The practical answer is "Much less than you can easily get from a decent magnet." My original, more technical answer is left below since it is the answer to the question as asked, but the useful answer is...
You can get a magnet much stronger than needed to pull up objects such as your knife example. You can lift much more using a small, cheap magnet.
I found a magnet on Amazon.com which is actually advertised as a magnet-fishing magnet. It is listed as having a 500-pound pull-force, is only a few inches across, weighs only a few pounds, and it even comes with an eyebolt already in it so you can easily tie to it for magnet-fishing. It cost about $50, but there are weaker ones for cheaper.
In fact, at 500-lb-pull, I wonder if your biggest problem will be trying to get objects unstuck from it when you want to remove them from the magnet. So going with a cheaper, weaker one is probably a good idea.
Original, more technical answer
Will a magnet with a 10 lb pull force lift a 10 lb object?
Not necessarily. The pull test is a laboratory test under ideal lab
conditions. It is the breakaway force required to separate a given
magnet from a flat 1018 steel plate. See attached MDFA Pull Test
Standard.
When lifting an object with a magnet, many factors can affect the
ability of the magnet to lift a given weight. These factors include:
surface finish of magnet & object, flatness of magnet & object,
coating on either surface & acceleration of lifting motion.
Source: buymagnets.com
So you need a magnet will a pull force that is greater than the weight of objects that you want to pull up, especially since your objects will not always be flat steel lying horizontally. However, it is probably safe to assume the above-mentioned tests were performed in air, and that the magnet would likely hold more under water. Still, as a rule of thumb, I would go with the tests to be safe and get a magnet with a pull force greater than the maximum weight you would like to be able to capture.

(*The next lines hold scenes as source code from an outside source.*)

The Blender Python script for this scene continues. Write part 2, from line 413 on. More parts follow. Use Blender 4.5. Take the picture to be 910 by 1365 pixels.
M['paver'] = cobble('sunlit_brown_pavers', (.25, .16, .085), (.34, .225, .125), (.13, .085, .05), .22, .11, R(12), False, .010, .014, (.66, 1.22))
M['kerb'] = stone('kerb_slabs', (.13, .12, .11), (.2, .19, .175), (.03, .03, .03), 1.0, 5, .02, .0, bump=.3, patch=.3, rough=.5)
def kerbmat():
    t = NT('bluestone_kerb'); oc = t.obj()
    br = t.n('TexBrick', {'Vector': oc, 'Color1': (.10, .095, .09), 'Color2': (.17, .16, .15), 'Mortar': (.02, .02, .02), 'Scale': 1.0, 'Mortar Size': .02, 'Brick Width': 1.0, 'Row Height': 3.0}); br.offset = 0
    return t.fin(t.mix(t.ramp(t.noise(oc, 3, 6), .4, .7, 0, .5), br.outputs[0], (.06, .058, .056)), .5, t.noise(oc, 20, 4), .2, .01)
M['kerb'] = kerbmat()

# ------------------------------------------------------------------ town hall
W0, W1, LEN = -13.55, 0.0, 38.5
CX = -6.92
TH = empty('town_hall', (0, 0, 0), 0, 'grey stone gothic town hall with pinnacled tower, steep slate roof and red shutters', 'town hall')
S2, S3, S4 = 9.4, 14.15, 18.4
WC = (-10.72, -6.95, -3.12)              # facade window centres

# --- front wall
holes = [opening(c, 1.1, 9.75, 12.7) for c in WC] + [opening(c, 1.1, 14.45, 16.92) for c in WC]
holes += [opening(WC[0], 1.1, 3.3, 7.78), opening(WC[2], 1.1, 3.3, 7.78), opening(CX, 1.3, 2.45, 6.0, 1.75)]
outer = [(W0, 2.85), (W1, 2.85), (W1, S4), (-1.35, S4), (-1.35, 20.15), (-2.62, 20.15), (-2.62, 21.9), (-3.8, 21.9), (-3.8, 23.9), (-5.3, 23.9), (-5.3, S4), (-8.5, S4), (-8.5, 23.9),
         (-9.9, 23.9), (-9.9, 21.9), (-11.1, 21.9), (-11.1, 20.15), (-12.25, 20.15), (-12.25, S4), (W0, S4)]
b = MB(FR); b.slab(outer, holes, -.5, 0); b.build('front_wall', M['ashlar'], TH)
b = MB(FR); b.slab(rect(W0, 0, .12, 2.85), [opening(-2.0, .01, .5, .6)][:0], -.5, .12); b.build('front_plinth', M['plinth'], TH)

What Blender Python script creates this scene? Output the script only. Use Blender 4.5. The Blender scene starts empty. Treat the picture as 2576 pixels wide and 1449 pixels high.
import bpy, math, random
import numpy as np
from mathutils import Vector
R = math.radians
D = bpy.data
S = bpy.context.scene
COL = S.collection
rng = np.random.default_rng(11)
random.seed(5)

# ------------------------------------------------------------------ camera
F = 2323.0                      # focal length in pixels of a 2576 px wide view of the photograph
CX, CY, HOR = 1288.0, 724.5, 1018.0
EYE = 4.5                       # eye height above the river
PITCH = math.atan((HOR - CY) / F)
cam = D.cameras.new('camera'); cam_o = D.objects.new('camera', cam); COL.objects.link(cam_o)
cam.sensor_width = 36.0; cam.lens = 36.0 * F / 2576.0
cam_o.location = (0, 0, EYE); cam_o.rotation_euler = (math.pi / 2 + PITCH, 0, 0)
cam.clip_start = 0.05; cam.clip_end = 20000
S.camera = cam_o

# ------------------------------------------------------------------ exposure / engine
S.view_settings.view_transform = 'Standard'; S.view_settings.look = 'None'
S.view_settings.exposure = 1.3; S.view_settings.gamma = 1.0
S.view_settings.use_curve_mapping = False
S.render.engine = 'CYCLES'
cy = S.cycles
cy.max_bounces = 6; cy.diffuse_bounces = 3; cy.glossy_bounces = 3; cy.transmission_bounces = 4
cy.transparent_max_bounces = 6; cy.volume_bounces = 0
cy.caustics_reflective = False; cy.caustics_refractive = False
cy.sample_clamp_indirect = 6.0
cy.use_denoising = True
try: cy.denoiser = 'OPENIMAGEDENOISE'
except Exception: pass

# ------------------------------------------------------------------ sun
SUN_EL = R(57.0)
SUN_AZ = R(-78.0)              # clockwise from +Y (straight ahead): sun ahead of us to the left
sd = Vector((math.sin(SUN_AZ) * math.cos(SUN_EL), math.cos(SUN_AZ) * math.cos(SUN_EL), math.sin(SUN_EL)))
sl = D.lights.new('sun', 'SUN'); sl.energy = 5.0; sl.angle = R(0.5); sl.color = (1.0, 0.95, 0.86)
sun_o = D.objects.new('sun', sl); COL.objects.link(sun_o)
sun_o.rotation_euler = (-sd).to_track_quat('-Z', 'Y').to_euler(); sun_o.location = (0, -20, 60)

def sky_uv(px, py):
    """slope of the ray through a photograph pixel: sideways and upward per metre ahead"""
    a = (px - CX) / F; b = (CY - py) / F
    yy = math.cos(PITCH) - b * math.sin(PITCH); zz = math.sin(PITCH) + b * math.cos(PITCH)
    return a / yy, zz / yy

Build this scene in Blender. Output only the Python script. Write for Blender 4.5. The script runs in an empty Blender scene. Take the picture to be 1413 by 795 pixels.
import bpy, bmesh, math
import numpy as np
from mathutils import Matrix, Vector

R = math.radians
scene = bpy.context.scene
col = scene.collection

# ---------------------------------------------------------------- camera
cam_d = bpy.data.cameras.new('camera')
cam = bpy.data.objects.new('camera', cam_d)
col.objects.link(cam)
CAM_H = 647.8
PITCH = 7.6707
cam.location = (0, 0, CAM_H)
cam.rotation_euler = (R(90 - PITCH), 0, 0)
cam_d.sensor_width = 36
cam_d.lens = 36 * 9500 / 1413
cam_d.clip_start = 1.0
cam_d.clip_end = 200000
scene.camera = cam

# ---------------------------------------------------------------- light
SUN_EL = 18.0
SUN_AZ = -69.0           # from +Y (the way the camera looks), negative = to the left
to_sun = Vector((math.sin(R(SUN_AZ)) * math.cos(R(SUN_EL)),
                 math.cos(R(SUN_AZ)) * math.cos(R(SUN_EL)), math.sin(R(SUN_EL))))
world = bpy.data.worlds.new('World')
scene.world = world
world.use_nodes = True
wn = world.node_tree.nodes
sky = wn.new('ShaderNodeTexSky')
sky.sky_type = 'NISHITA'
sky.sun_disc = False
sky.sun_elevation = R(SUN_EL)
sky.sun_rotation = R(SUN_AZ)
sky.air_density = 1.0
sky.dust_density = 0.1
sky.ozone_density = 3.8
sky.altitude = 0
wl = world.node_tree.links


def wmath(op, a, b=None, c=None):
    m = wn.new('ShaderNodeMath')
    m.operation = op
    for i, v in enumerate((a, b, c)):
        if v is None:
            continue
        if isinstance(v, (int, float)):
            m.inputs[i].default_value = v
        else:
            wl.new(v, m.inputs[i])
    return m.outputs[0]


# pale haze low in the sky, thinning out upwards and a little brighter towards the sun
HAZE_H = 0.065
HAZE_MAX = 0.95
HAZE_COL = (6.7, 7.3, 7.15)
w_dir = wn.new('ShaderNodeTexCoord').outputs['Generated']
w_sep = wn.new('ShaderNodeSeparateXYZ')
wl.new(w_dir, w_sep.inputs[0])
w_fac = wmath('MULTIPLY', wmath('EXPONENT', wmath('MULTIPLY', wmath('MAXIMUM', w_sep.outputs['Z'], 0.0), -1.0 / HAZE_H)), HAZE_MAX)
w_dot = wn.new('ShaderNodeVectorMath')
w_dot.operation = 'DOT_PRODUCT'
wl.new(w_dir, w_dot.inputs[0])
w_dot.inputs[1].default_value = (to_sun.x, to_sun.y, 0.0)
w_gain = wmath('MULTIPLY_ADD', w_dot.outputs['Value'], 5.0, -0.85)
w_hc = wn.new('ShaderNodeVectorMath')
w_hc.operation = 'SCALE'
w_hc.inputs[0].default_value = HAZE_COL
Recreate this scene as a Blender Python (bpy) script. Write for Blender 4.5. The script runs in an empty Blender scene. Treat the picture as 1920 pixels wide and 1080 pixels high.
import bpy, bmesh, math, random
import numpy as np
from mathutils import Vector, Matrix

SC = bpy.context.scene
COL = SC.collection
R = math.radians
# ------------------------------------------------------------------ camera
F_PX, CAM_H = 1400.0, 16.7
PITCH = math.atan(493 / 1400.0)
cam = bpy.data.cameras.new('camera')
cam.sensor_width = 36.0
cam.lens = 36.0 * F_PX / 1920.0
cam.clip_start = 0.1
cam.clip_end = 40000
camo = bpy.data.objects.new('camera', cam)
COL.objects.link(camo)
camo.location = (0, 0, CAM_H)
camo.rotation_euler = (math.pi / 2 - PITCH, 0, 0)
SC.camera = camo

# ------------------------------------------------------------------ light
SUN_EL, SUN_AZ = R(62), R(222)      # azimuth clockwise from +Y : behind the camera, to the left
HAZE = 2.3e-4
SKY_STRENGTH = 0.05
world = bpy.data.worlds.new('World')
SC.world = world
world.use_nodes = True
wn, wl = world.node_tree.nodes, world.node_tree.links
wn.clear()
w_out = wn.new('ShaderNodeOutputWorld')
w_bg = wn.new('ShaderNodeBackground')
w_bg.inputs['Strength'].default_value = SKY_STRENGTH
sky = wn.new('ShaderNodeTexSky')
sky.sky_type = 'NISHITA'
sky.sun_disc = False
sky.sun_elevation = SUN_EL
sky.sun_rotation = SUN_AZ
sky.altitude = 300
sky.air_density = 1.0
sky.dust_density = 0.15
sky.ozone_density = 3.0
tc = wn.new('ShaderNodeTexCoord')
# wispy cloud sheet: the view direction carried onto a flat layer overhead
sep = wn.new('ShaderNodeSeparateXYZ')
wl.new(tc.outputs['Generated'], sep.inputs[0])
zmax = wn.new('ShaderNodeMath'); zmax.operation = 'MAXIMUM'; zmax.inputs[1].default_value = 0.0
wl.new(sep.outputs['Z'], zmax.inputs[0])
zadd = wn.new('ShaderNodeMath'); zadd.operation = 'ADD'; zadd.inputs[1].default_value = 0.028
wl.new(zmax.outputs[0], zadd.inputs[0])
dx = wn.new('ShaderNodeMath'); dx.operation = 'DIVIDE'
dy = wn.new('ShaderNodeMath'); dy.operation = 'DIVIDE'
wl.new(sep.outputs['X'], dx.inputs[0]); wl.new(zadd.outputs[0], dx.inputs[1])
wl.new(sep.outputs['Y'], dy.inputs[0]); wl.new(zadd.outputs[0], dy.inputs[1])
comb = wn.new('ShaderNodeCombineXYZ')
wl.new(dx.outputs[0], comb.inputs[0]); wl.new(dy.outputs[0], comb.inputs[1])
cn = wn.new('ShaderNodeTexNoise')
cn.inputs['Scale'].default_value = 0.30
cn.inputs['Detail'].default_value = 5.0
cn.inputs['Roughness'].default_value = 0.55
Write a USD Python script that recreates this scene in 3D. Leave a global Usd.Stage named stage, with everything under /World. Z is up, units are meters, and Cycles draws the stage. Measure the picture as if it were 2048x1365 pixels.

If you want to pull an object out of the muck at the bottom, that could be a lot harder. Depending on what an object is covered in at the bottom of the water, you might not even be able to pull it out if you were down there and tugging on it directly, so this is highly variable, too much for me to go into. Consider what it is like when you get a foot trapped in the mud or in the muck at the bottom of a pond or similar. If you had a long pole to jam down and release some pressure, that might help.
If you want to be able to attract objects without having to touch them directly (ie: at a distance), that requires a lot, lot stronger magnet. Magnetic force is inversely proportional to the cube of the distance, meaning that the pull drops drastically even at very short distances. So you will need to be essentially dragging the magnet right over top of the object, making contact with it. If you want to avoid direct contact and snag something even if you miss it by an inch, or worse yet a few inches, then get a very much stronger magnet.
Can I buy a magnet by pull weight?
I did not know much about buying magnets, and whenever I have bought one at a store before I have always just held it up to something and said "Yup, feels strong enough for what I want." But it appears that you can indeed buy them by pull weight.
Googling "buy magnet by pull weight" produces magnets for sale with pull weight identified.
For example, the second hit for me on the Google query is a 2.4-pound-pull magnet from Wal-Mart that comes in a pack of 2 for $2.14.
Summary
Anything beyond that is probably beyond a simple TGO answer and would require a question on engineering.SE, and they might close it as too broad since it would depend on the buoyancy of the object if it is not solid steel/iron all the way through, and depth that you are fishing at since buoyancy involves not just the mass/volume of the buoyant object but also that of the medium it is weighed in, and water weighs more the deeper you go.
So it sounds as simple as deciding what the heaviest object is that you want and buying a magnet of at least that "pull-weight" strength. So for small objects like knives a very cheap 1-pound pull-weight magnet sounds more than plenty.